Ha iniziato ad allenare a livello professionistico da neanche un anno (per l’esattezza dal 26 marzo, quando subentrò a Claudio Ranieri) ma possiamo dire che Andrea Stramaccioni è già riuscito ad imporsi prepotentemente sul panorama calcistico italiano, sia per il suo modo di fare (che ricorda vagamente quello di Mourinho), sia per la sua abilità nel rilanciare la compagine nerazzurra dopo il declino post-triplete.
In un’intervista rilasciata al Guerin Sportivo, il tecnico interista ha ripercorso la sua ascesa, dagli esordi nei campi di provincia fino alla panchina dell’Inter: “L’idea di diventare allenatore nasce nel tempo – spiega Strama – Dopo l’esperienza col Bologna fermatasi per il guaio al ginocchio, al quale ho reagito emotivamente malissimo, dopo due o tre anni, tramite un’amicizia di mia madre, sono andato all’Az Sport, una società di Monte Sacro. Ho iniziato con gli Allievi vincendo due volte il campionato, poi sono andato alla Romulea, dove vincemmo due scudetti. Avevo 28 anni, dopo un mese mi affidarono i Giovanissimi ’92 poi gli Allievi ’91. Intanto continuavo la pratica presso uno studio legale. Quando mi ha chiamato l’Inter per la Primavera, però, l’ho lasciato e sono andato a Milano con mia moglie“.
Il tecnico nerazzurro spiega poi quali siano, secondo lui, le caratteristiche fondamentali che deve possedere un allenatore: “L’allenatore è colui che ha la responsabilità di guidare una squadra, per questo deve avere forte personalità, intesa come capacità di avere un certo impatto sugli altri, come carisma e come leadership. Avere l’abilità di saper comunicare in maniera efficacee avere una discreta sensibilità per comprendere gli altri. Ovviamente insieme alla competenza e la padronanza del mestiere”.
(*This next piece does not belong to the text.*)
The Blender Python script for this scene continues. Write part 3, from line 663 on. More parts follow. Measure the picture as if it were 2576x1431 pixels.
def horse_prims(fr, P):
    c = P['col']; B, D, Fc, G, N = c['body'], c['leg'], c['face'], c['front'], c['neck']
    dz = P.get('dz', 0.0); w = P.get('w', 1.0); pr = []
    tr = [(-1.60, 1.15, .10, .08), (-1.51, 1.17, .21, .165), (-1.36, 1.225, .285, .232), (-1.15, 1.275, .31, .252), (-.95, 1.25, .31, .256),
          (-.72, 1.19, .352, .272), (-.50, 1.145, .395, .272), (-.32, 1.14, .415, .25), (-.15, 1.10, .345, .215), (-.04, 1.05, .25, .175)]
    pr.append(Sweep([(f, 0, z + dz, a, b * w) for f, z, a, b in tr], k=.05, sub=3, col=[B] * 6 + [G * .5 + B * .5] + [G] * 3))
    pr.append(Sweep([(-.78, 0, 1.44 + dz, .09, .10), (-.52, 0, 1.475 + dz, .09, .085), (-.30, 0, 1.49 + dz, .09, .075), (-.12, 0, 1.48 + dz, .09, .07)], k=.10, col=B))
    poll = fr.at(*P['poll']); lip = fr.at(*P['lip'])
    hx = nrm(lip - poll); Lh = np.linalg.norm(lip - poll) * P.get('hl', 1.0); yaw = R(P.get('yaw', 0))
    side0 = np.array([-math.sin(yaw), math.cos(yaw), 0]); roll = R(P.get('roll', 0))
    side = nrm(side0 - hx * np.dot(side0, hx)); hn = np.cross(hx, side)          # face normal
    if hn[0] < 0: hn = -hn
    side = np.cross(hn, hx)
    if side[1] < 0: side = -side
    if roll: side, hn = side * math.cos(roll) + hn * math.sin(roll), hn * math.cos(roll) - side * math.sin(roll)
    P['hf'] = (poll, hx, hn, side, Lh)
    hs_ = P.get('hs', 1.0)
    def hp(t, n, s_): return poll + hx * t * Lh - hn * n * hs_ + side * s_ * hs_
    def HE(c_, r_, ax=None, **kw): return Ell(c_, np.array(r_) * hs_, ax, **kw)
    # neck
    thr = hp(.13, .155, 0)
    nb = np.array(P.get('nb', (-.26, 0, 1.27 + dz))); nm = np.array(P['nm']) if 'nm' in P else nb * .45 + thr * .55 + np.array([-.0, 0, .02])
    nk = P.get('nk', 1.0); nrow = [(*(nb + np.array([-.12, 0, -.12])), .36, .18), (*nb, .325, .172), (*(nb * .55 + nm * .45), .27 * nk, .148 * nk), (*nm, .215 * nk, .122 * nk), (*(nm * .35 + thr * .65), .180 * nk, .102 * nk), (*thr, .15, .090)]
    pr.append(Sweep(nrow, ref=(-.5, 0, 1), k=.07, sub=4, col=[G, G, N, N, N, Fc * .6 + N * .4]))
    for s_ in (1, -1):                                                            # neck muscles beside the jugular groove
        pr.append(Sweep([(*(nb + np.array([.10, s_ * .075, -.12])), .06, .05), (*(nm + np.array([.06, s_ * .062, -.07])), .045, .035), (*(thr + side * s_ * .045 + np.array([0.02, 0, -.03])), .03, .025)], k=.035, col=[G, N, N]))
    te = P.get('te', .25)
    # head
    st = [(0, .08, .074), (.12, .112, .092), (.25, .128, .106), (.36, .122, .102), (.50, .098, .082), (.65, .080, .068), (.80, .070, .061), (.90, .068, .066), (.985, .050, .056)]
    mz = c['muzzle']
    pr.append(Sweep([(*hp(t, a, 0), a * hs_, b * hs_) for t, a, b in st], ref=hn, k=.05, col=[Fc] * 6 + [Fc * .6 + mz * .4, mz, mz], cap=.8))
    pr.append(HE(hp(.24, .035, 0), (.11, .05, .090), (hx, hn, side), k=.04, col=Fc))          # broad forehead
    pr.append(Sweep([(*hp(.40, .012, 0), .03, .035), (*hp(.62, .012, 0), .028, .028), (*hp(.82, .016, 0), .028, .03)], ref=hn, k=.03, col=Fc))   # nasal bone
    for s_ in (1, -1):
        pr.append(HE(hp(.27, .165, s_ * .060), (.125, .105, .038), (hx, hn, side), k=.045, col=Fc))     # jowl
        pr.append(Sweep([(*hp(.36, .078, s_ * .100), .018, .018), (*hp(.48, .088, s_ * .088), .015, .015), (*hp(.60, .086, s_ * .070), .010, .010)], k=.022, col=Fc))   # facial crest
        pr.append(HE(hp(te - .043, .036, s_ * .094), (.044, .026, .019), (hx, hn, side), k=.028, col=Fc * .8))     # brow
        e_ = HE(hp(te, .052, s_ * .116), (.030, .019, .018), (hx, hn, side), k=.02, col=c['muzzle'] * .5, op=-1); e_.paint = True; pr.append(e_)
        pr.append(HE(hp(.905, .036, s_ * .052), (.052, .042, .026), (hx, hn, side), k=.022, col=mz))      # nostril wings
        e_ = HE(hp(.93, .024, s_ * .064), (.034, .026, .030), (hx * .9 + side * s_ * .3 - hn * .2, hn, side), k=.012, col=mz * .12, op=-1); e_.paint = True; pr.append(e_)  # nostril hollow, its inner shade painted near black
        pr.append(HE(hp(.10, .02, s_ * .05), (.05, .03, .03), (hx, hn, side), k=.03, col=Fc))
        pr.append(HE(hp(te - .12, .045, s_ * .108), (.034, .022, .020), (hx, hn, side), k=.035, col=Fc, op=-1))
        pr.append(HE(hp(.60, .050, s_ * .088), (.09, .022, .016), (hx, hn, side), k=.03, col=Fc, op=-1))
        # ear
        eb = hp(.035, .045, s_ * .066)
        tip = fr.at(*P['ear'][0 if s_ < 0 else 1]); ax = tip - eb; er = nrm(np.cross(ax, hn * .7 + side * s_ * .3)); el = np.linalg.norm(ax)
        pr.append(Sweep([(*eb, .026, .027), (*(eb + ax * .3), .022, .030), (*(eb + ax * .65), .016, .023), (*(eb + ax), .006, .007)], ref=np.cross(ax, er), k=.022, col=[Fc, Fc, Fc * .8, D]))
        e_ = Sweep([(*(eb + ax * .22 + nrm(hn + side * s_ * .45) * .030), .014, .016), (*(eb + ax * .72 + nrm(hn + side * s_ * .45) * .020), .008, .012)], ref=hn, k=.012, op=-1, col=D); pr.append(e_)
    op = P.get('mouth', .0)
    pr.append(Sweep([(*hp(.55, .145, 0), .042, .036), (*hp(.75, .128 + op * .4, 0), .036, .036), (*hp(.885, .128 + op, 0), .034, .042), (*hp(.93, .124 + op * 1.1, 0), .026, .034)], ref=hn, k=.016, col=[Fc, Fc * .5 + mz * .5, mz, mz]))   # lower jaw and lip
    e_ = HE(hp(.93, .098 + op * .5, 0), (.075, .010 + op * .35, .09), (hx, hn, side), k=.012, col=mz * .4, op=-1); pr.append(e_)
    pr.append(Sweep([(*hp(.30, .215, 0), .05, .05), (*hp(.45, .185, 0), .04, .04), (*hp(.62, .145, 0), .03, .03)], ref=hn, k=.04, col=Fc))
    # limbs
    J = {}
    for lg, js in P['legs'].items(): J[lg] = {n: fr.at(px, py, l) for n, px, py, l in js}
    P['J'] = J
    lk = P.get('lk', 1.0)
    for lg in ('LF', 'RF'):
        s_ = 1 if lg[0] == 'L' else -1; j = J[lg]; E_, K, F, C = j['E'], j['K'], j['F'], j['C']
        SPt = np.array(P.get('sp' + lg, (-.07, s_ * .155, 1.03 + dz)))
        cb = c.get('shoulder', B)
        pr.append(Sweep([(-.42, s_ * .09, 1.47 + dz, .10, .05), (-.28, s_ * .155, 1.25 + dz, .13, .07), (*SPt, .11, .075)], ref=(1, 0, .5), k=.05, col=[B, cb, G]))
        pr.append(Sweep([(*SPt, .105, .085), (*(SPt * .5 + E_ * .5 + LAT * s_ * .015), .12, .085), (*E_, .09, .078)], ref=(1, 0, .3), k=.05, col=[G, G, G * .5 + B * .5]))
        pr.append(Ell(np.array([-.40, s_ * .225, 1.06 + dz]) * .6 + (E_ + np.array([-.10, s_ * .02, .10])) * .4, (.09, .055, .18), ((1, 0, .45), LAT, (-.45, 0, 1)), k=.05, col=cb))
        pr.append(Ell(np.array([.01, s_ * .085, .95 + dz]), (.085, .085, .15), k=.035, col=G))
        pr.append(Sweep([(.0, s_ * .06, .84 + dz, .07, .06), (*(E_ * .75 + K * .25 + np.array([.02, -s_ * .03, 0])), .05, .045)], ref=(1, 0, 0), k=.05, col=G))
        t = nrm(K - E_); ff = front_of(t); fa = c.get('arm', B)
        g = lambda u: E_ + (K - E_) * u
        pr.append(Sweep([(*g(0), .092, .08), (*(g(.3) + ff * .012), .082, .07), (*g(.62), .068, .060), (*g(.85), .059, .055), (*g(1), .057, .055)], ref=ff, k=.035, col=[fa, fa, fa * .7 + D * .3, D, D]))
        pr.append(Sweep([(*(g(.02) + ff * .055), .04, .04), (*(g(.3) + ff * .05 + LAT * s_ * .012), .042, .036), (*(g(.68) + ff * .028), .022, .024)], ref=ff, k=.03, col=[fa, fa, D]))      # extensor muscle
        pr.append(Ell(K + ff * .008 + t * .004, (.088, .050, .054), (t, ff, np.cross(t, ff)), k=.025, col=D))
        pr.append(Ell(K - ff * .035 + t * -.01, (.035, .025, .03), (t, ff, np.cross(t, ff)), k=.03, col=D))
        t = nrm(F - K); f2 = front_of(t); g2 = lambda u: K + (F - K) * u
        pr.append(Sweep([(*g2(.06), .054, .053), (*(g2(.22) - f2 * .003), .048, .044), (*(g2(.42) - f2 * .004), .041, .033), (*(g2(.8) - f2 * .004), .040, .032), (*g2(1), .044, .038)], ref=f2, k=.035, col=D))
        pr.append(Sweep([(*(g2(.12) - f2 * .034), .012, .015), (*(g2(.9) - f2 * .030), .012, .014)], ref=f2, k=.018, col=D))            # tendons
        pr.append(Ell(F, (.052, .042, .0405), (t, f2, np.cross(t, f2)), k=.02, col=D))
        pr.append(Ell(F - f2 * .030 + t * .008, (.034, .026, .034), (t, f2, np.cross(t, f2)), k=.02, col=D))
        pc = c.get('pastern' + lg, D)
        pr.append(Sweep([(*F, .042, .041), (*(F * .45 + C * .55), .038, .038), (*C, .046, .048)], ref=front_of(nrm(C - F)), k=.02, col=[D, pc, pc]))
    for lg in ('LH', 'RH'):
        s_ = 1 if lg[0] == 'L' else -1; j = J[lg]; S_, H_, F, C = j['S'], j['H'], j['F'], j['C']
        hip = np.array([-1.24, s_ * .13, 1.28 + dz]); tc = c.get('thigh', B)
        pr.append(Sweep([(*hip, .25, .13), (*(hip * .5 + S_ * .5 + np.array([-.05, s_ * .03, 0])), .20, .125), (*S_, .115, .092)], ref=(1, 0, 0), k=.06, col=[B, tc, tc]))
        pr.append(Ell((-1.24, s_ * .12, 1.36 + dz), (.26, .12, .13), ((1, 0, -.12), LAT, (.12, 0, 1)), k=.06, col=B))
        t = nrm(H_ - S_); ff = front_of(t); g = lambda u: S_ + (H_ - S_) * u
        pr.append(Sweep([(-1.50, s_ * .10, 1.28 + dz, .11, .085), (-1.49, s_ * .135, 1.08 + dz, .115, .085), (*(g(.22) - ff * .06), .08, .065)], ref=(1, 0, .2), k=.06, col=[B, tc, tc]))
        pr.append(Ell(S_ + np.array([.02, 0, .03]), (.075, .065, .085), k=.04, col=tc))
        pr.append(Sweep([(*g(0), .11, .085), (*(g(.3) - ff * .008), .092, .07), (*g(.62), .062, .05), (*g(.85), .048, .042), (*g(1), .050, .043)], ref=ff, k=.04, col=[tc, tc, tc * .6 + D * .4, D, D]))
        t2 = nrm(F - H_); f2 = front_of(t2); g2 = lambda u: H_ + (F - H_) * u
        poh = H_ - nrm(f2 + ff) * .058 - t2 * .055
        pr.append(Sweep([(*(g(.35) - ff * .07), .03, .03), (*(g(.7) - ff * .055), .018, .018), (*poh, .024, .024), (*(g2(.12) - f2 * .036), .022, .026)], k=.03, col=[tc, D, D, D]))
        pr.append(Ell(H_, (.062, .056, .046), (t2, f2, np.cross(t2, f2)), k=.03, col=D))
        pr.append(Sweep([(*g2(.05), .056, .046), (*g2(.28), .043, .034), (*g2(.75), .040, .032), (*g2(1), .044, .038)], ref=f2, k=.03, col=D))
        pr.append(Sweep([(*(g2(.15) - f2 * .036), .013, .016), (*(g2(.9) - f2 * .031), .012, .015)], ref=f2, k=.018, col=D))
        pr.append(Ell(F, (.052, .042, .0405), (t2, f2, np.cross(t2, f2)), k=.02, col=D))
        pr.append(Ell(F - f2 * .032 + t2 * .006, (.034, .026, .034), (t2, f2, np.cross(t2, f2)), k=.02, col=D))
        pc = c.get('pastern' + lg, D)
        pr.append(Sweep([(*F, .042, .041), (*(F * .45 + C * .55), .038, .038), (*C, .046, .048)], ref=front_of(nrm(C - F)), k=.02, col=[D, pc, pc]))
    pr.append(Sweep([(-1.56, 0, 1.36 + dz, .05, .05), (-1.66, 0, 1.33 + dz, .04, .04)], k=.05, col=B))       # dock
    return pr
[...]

Ed infine un paio di battute anche sulla sua filosofia di gioco e sulle difficoltà trovate durante questo periodo: “La mia filosofia di gioco è basata sull’idea di un calcio propositivo. Far sì che i ragazzi in campo esprimano collettività e collaborazione e siano coinvolti nel gioco superando i limiti dell’individualità. Sicuramente il passaggio dalla Primavera alla prima squadra è un salto molto grande, in cui variano le componenti di comunicazione e subentra il concetto di risultato in modo determinante. Senza trascurare la presenza di due elementi come giornali e media che monitorano e giudicano costantemente dall’esterno, e dei tifosi. Tutte queste differenze moltiplichiamole per 100, se la prima squadra poi si chiama Inter e tu subentri dopo quattro grandi allenatori che per un motivo o un altro non sono rimasti alla guida della squadra”.